Di dalam risetnya, Nilzon Capital mengestimasi biaya jasa dan ETS mungkin akan menjadi Rp421,8 miliar secara prorata jika memang benar bahwa biaya tersebut hilang hanya karena masalah waktu pengakuan beban.
Jumlah tersebut dihitung berdasarkan perkalian antara persentase historis aktual dari tarif biaya jasa dan ETS selama kuartal II—kuartal III/2021 sebesar 3,89 persen dengan penjualan yang berhasil dibukukan oleh UNVR pada kuartal I/2022 sebesar Rp10,83 triliun.

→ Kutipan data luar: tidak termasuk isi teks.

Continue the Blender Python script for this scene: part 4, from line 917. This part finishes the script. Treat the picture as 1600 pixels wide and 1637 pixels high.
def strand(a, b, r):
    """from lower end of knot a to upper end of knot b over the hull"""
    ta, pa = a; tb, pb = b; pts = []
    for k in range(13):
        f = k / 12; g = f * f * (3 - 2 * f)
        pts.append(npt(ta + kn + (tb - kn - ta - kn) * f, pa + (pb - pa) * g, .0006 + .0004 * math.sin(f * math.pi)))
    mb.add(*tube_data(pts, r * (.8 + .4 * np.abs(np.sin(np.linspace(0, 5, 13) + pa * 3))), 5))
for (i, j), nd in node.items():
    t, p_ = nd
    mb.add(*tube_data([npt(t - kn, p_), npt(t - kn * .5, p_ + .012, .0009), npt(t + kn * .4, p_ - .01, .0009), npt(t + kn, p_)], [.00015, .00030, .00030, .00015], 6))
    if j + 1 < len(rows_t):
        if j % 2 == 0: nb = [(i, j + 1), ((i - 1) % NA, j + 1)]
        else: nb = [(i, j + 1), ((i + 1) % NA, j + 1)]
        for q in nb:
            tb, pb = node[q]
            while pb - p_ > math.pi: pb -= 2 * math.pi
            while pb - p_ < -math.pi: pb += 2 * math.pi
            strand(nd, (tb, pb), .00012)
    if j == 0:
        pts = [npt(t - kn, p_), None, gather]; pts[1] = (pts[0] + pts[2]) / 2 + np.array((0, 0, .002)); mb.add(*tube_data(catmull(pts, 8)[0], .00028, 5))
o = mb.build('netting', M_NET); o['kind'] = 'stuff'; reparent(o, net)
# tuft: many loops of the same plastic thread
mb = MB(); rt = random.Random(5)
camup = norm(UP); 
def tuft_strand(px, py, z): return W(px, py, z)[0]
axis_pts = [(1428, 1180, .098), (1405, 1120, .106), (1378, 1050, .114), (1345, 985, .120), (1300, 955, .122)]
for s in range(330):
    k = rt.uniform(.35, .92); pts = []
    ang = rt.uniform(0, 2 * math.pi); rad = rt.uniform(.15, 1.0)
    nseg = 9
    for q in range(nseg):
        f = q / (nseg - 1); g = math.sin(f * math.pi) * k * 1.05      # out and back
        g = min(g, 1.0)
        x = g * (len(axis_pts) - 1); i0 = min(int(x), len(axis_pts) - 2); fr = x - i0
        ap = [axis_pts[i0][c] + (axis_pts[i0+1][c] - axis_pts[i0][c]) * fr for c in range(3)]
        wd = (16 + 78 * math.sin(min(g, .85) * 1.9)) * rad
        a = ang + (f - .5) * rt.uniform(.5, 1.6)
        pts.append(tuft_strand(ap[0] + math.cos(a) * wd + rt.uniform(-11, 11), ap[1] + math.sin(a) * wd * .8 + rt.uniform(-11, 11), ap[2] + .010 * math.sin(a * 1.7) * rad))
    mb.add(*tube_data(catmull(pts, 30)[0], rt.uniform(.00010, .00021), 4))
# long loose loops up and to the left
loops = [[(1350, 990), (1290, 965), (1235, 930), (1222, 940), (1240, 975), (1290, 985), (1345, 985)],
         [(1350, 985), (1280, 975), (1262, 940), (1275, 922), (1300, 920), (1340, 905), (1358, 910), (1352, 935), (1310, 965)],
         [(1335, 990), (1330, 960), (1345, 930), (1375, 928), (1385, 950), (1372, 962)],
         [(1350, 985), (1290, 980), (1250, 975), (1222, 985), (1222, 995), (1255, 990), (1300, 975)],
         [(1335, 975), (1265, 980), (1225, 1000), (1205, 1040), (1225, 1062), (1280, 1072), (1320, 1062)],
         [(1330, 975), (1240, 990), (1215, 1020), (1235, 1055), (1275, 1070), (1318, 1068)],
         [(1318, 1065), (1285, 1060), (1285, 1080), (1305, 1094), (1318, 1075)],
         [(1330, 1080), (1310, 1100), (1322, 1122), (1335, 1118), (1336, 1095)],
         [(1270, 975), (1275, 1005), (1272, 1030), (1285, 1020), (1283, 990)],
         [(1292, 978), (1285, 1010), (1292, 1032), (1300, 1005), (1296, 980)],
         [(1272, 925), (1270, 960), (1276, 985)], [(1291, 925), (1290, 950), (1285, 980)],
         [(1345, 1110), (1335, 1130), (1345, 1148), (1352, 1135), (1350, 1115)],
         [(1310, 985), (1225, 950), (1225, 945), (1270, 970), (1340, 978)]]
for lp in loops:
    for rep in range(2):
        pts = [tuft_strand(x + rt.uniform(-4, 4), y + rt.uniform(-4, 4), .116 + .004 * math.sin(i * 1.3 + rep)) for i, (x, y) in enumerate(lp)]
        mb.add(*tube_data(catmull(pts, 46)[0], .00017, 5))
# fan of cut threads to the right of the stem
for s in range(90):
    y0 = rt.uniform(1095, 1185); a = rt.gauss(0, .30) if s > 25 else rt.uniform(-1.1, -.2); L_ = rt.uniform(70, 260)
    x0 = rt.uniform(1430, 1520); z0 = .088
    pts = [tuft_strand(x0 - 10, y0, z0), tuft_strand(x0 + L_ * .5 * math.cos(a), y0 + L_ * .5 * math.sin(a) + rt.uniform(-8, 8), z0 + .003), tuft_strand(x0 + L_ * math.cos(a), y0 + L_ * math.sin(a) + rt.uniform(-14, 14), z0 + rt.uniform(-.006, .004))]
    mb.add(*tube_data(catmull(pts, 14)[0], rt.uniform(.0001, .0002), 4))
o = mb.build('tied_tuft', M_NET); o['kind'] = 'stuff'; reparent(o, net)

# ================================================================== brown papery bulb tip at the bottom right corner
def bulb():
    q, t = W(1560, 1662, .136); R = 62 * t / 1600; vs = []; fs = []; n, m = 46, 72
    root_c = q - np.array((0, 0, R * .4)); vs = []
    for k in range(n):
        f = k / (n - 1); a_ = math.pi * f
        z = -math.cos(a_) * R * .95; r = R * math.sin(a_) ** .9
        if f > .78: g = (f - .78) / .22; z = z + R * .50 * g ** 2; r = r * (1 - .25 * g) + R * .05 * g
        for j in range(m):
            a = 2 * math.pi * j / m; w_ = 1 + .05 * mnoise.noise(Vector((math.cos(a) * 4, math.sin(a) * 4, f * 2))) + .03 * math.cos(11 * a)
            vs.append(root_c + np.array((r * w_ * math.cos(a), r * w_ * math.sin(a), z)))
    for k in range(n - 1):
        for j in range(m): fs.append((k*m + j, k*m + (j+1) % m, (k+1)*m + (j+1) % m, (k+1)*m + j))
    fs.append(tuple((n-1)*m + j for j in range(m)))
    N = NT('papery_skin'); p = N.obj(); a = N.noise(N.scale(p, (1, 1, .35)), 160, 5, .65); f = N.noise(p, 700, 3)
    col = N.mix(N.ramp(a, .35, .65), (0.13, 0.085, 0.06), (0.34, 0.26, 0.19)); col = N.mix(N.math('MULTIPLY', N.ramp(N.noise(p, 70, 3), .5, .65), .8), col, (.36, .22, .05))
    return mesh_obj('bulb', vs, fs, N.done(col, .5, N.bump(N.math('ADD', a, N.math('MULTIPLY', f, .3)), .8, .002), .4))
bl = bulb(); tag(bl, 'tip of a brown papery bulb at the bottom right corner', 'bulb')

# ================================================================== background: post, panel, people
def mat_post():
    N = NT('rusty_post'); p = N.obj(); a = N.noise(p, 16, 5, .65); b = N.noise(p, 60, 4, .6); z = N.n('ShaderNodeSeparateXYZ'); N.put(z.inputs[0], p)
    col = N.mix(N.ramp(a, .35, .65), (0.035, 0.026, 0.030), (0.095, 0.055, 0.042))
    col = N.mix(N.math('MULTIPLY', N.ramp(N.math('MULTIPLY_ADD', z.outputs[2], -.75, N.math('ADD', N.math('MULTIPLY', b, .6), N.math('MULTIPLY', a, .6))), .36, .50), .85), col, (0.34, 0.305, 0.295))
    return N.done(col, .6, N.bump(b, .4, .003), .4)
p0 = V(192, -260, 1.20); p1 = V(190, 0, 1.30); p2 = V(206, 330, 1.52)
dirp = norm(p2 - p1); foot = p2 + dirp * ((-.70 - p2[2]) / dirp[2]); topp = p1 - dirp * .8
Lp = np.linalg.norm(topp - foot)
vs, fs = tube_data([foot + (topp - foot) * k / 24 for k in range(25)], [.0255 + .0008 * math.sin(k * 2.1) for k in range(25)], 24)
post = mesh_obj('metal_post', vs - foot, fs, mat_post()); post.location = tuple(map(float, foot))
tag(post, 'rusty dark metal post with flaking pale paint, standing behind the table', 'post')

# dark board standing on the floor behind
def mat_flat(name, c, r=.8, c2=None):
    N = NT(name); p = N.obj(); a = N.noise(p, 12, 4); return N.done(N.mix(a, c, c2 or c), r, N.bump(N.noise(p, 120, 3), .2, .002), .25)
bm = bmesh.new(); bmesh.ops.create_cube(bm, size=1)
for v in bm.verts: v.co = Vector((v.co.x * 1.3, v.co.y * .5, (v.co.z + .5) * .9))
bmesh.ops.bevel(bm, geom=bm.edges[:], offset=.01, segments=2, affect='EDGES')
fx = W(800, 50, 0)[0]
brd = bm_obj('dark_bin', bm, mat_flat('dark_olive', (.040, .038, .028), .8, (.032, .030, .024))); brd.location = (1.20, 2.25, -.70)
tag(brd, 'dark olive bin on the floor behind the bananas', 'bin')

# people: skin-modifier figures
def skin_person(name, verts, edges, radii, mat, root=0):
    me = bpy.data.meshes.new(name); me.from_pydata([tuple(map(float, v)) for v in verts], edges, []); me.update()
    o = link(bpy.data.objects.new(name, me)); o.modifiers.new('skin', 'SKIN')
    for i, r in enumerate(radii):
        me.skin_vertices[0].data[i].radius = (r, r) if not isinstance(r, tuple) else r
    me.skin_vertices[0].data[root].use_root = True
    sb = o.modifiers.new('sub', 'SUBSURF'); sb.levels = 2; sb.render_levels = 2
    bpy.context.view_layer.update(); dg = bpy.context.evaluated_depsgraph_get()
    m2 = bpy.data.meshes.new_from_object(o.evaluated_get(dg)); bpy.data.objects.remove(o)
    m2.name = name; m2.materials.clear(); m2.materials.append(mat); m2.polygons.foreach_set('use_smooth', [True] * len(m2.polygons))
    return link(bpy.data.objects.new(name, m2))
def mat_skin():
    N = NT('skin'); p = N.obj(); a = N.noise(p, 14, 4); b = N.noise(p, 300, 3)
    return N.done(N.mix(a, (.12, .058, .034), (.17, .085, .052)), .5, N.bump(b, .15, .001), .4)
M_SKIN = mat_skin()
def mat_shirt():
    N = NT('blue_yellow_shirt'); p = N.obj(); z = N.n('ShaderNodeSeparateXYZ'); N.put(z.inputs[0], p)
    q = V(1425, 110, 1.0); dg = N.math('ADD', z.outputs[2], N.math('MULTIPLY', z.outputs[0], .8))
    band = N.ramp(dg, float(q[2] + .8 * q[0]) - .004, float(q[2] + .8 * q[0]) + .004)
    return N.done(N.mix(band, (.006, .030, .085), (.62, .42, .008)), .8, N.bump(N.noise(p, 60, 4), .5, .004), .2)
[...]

Jika semua perkiraan benar dan biaya jasa dan ETS ternyata ditunda alih-alih dihilangkan sepenuhnya pada kuartal I/2022, dan untuk mengukur dampak nyata jika beban diakui secara prorata pada kuartal I/2022, Nilzon Capital menyebutkan UNVR mungkin justru akan melaporkan pertumbuhan negatif core EPS sebesar 0,51 persen menjadi Rp44,28 per saham alih-alih naik 19,03 persen menjadi Rp52,98 per saham seperti yang dilaporkan. Namun, angka dapat bervariasi tergantung asumsi yang digunakan.